А инструктор Ваташев уже приступил к последней, самой захватывающей части теоретического курса под названием «Действия в особых случаях». Он показал кино, где были представлены случаи «полного» и «частичного» отказа основного парашюта, снятые, впрочем, в щадящей условной манере. Серия визуальных кошмаров плавно переходила в вербальные ужасы. Инструктор Ваташев выделил несколько «особых случаев» при приземлении, среди которых особенно сильно возбуждало фантазию «приземление на линию электропередач».

В учебную комнату ворвался мастер спорта международного класса Александр Тычинский. Оказалось, что мне с ним прыгать в тандеме. До взлета оставалось десять минут. Я напялил комбинезон поверх одежды. Тычинский, пристегивая к моим ненадежным ногам подвесную систему, объяснял, как устроен тандем. Дорогу к вертолету не удалось пройти с торжественной неспешностью, как мне хотелось в моих фантазиях. «В воздухе не суетись, у нас будет уйма времени. Постарайся в вертолете проговорить все свои действия в воздухе», – кричал на бегу инструктор Тычинский. Его заглушал разбойничий свист лопастей и барабанная дробь, стучавшая в висках.

«Какая сейчас высота?» – спросил Тычинский уже в вертолете, явно проверяя своего подопечного на вменяемость. «Три с половиной тысячи», – мои губы разлепились с некоторым усилием. «Вставай!» – скомандовал инструктор Тычинский. Я поднялся и повернулся к инструктору спиной. Тычинский защелкнул карабины и подтянул ремни. Я был прикован к нему так плотно, что мы, должно быть, напоминали сиамских близнецов, соединенных по жестокой прихоти природы один спиной к животу другого. На краю мутной бездны с белеющими ракушками строений на дне на миг замерли. То, что я почувствовал в следующую секунду, не было страхом. Обжигающий поток уносил меня туда, где нет страха, солнца и ангела-хранителя за плечами, вообще ничего нет, только тьма.
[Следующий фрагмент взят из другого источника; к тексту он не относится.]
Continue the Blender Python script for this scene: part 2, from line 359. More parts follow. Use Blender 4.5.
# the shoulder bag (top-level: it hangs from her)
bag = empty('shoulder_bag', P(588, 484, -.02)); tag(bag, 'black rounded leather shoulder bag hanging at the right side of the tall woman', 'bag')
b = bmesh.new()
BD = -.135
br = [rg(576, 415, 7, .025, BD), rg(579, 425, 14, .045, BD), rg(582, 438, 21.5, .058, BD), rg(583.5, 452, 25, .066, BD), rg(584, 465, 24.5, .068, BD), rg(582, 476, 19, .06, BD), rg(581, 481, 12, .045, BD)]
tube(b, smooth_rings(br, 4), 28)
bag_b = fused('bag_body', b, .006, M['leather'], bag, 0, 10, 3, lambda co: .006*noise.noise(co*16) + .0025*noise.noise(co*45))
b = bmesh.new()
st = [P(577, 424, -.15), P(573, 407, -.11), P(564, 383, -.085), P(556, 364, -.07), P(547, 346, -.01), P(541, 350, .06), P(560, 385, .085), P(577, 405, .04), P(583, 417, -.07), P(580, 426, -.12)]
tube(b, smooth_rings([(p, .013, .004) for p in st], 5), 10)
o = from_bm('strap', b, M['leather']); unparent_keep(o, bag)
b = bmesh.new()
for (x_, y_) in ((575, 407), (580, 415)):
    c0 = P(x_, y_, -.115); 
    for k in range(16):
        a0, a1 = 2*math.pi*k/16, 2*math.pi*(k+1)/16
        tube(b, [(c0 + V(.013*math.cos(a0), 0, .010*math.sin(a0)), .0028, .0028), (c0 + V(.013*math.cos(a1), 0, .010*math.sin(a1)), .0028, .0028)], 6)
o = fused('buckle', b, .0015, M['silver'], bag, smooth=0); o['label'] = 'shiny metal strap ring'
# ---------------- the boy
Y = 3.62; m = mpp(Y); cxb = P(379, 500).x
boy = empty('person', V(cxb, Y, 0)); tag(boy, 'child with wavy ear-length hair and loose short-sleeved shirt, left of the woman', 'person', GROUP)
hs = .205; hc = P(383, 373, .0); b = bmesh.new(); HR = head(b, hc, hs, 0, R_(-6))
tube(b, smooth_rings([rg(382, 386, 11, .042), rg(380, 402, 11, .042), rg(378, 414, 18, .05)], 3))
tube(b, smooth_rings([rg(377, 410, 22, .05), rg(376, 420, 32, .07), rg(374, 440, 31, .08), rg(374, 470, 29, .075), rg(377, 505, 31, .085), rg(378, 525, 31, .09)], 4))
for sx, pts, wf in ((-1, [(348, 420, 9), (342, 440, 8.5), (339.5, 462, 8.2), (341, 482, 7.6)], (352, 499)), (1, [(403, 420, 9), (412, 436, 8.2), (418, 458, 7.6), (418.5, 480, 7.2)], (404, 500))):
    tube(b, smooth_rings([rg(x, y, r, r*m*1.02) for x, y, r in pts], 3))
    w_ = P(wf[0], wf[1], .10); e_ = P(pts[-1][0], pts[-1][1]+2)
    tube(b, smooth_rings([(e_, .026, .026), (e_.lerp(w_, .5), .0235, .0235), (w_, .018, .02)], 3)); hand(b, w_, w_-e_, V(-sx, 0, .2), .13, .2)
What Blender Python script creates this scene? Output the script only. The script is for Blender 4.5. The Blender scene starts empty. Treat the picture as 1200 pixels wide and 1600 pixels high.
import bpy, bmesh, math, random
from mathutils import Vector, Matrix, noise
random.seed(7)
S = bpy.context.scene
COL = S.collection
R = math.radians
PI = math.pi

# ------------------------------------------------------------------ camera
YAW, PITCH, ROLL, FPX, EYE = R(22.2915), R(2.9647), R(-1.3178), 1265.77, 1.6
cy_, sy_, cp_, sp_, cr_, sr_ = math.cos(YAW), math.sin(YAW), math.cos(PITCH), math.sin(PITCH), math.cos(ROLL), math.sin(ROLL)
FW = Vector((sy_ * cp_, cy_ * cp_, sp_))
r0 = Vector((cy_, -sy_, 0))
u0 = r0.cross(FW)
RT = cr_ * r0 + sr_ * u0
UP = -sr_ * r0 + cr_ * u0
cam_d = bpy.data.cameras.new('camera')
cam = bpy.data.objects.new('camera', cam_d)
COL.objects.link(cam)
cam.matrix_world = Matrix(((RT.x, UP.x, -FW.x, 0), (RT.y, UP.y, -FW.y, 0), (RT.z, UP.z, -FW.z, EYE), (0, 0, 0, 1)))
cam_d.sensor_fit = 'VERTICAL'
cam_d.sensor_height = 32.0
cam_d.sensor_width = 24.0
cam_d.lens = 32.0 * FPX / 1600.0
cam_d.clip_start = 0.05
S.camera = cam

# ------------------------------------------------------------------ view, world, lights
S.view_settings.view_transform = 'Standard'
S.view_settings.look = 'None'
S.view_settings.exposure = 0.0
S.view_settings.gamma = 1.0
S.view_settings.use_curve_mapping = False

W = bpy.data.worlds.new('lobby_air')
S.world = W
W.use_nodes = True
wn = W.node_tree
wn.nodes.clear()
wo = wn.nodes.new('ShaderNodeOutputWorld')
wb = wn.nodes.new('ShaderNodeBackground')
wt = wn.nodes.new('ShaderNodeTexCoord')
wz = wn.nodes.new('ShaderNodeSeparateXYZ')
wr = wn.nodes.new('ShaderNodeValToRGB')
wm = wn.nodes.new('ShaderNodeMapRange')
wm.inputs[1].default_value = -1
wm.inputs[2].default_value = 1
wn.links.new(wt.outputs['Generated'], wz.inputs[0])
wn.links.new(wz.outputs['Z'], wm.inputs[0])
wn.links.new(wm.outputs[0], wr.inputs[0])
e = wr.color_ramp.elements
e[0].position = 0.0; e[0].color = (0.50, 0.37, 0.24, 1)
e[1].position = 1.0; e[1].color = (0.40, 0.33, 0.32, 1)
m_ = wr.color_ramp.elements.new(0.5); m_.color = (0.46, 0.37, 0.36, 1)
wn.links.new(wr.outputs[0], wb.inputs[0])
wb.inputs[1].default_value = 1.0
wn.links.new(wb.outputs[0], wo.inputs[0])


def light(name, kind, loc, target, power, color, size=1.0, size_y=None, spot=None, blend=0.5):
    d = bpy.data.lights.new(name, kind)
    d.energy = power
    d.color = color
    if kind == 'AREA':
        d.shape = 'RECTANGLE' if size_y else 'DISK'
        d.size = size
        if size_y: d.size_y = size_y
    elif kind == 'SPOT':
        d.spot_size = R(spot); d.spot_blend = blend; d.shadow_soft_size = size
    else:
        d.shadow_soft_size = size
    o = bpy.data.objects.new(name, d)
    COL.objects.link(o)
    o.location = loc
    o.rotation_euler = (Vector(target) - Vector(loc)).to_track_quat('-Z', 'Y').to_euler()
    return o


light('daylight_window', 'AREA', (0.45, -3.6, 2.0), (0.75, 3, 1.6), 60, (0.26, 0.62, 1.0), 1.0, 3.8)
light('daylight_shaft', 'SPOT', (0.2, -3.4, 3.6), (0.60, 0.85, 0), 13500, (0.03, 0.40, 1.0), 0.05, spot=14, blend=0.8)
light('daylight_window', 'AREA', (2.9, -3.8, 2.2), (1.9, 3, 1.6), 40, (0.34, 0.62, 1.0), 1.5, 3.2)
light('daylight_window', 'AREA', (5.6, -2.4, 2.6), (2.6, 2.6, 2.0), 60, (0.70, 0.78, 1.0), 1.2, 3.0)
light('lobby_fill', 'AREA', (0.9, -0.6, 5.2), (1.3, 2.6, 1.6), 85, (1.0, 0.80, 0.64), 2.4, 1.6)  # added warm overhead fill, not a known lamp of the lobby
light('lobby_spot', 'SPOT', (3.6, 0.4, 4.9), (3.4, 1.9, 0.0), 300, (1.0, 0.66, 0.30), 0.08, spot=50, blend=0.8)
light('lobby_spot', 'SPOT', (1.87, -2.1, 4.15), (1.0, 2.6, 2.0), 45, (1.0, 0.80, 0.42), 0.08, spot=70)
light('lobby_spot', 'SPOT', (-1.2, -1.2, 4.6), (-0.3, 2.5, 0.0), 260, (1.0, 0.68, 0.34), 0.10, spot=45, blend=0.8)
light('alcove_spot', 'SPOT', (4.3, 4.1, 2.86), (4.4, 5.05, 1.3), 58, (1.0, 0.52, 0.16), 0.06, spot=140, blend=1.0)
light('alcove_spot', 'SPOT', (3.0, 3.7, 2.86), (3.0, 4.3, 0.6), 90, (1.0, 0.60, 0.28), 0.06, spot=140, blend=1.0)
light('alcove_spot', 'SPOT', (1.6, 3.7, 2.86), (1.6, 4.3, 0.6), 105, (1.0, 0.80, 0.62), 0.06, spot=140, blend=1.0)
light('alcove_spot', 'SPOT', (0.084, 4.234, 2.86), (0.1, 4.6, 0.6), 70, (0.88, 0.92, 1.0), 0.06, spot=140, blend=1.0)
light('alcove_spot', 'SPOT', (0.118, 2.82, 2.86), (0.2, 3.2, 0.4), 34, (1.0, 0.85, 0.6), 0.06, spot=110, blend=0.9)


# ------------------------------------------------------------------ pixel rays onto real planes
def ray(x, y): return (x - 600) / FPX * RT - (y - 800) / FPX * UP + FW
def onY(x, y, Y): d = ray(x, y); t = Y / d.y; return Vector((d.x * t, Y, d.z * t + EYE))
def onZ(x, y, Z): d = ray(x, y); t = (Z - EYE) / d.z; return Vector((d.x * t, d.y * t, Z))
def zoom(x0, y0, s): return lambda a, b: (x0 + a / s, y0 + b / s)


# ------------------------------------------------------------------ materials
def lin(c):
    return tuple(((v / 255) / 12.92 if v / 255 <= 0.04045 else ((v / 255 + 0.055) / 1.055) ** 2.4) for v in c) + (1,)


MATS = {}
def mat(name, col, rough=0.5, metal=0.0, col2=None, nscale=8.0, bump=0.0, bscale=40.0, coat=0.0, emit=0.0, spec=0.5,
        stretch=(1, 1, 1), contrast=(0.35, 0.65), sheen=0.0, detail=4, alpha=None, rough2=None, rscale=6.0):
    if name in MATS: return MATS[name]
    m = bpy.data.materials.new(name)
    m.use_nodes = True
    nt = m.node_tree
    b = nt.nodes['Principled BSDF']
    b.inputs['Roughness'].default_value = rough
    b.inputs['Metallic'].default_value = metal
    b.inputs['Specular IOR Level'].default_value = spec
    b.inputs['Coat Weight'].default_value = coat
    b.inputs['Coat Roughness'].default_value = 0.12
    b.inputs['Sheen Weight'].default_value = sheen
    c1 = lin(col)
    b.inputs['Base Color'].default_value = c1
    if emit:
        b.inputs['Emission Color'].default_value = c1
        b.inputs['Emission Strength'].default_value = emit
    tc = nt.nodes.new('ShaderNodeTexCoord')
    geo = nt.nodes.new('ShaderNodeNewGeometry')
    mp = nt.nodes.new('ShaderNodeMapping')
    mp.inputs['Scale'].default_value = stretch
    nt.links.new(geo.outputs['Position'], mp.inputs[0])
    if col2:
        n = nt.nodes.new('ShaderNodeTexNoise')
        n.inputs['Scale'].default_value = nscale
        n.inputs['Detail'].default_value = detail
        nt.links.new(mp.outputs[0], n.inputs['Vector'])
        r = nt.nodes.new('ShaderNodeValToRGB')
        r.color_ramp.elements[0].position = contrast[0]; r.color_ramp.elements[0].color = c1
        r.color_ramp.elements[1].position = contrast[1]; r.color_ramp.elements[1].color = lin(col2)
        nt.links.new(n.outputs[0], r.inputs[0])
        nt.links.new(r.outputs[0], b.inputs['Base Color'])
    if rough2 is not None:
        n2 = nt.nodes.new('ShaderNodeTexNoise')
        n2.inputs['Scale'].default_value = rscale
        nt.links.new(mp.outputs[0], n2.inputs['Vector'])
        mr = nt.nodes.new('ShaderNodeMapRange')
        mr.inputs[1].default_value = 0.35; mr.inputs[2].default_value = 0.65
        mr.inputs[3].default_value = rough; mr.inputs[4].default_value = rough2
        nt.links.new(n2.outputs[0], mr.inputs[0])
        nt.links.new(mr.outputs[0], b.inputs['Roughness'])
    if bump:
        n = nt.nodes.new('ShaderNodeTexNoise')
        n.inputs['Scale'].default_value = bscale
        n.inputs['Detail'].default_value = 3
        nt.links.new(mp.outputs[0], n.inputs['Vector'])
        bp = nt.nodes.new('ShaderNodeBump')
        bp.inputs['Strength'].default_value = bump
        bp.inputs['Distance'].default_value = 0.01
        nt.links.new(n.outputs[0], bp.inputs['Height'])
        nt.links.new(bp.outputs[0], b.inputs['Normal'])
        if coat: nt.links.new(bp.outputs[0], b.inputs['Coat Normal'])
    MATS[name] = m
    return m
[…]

Помню, как от живота к телу побежал последний выдох и вырвался наружу. Клянусь, что ни на секунду не закрывал глаз. Но,

определенно, стало темнее, как будто кто-то медленно выключал над миром свет. Потом этот кто-то стал крутить ручку обратно. Я повернул голову влево: высотомер на руке показывал три тысячи метров. Затем вправо – и увидел большой палец инструктора Тычинского – любимый условный знак новичков, действующий на них, как валидол на сердечников: «Все хорошо. ОК». Я повернул голову влево и увидел большой палец другой руки инструктора. Мне очень хотелось угодить своему ангелу-хранителю. Я стал выполнять упражнение «тренировочное раскрытие». Но сбился. Только успел подать условный знак Тычинскому, когда стрелка высотомера подобралась к отметке раскрытия – 1600 метров. Всем телом я содрогнулся от глухого толчка. Адская музыка неба разом стихла. Под нами было зеленое пятно летного поля. Вверху тихо шелестел прямоугольник красной ткани. И в этой тишине мне открылась тайна: в прыжке ты умираешь и рождаешься заново.

Касание земли было мягким, почти нежным, как в окончании кошмара, где мы падаем вниз, но всегда счастливо приземляемся.безопасность

Каждый, кто решился прыгнуть, первым делом подписывает довольно мрачную бумажку – заявление об освобождении от ответственности. Новичок обязуется не предъявлять авиаклубу судебных претензий в случае получения травм и увечий, произошедших по причине личной неосторожности, самоуверенности (важный нюанс!) или в результате стечения обстоятельств. Что считать стечением  обстоятельств, что личной неосторожностью, а что преступным недосмотром  тех, кто устраивает рискованные аттракционы, – вопрос как раз для суда. Но поставить подпись придется, без нее парашют не дадут. 

Что касается традиционных страхов: «А вдруг он не раскроется», – то опасения излишни. На всех первых уровнях парашюты оборудованы электронной системой принудительного раскрытия cypris, которая работает безотказно.